Our analysis’s L = 600 ms was determined after a thorough review of current systems. This number was selected to provide a reasonable approximation of the cumulative delay impacts seen in most cloud systems. Under modest network traffic and processing loads, studies and benchmarks of Amazon S3, Google Cloud Storage, and Microsoft Azure Blob Storage show that these systems frequently have latencies in the 500–700 ms range. By accounting for comparable network and operating conditions, setting L = 600 ms guarantees that our sharding-based solution is compared on an equal footing with these existing services. This method offers a more realistic depiction of the useful performance advantages of our sharding technology, particularly in situations where user experience is greatly impacted by latency.

This modification demonstrates how well our system can manage the ancillary difficulties caused by network and processing overheads in addition to the main tasks of data sharding and upload. The presence of L indicates that our system still has an advantage over other solutions, especially in circumstances involving large-scale data transfer where upload speed and dependability are critical.

6. Conclusions

In culmination of this novel work, it presents a comprehensive framework that ensures the security and efficiency of cloud storage and data migration, utilizing cutting-edge cryptographic techniques, sharding, blockchain smart contracts and zero-knowledge proofs (zkps). By encrypting files using user-specific digital wallets and dividing the encrypted data across multiple local database servers, the system guarantees that sensitive user information remains secure and inaccessible to unauthorized individuals at all stages of its existence. By implementing a zero-trust model, where encrypted data are stored and server handlers have no direct access to raw data, data security and privacy are greatly improved.

Looking into the future, there are plans to introduce additional improvements to the system, aiming to enhance its capabilities and tackle new challenges in managing cloud data. Initially, the implementation will progress to generate zkps by utilizing cryptographic keys directly obtained from the user’s digital wallet. This improvement not only strengthens the security of the proof generation process but also guarantees a personalized and comprehensive verification procedure that is specifically designed to meet the unique encryption key requirements of each individual user.

Further, deploying the smart contracts on a zero-knowledge proof (zkp) blockchain will be examined. This strategy intends to enhance the security and privacy protocols of the cloud storage system. By utilizing zkp blockchain technology, the verification of transactions and data access can be conducted without disclosing any sensitive information, ensuring the privacy of users. Utilizing smart contracts on a zkp blockchain will also improve compliance with privacy regulations and cloud policies, guaranteeing that user data is safeguarded to the highest possible standards. This future direction will play a crucial role in the creation of a more robust, secure, and privacy-focused cloud storage solution.

These advancements are designed to enhance the system’s ability to maintain data accuracy, protect privacy, and optimize operational efficiency in cloud environments. Through the incorporation of state-of-the-art technologies and methodologies, this investigation establishes a solid groundwork for future advancements in secure cloud data storage and migration, propelling the development of reliable and scalable cloud computing infrastructures.

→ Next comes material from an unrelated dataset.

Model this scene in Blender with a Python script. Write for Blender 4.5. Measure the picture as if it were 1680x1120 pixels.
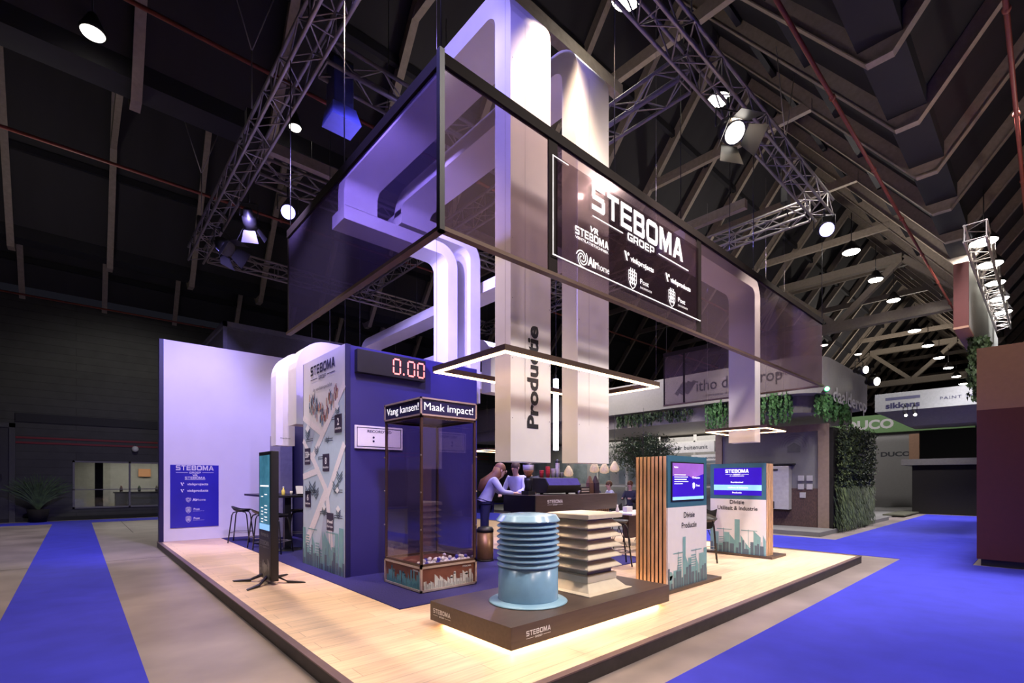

Apart from the main contributions of this research, we acknowledge that handling critical user data prior to their storage or transfer in cloud environments is important. As a continuation of this work, we suggest a pre-processing architecture to improve security and privacy in cloud computing. Before data are sent to the cloud, they should be encrypted, anonymized, or secured in some other way to make sure they stay safe, even in the event that the cloud environment is compromised. Future studies could focus on creating more sophisticated encryption methods, using AI to classify data, and creating safe transfer protocols that work well with blockchain and cloud storage systems. Our goal is to develop a complete solution for safe and private data management by tackling these issues in the cloud environment.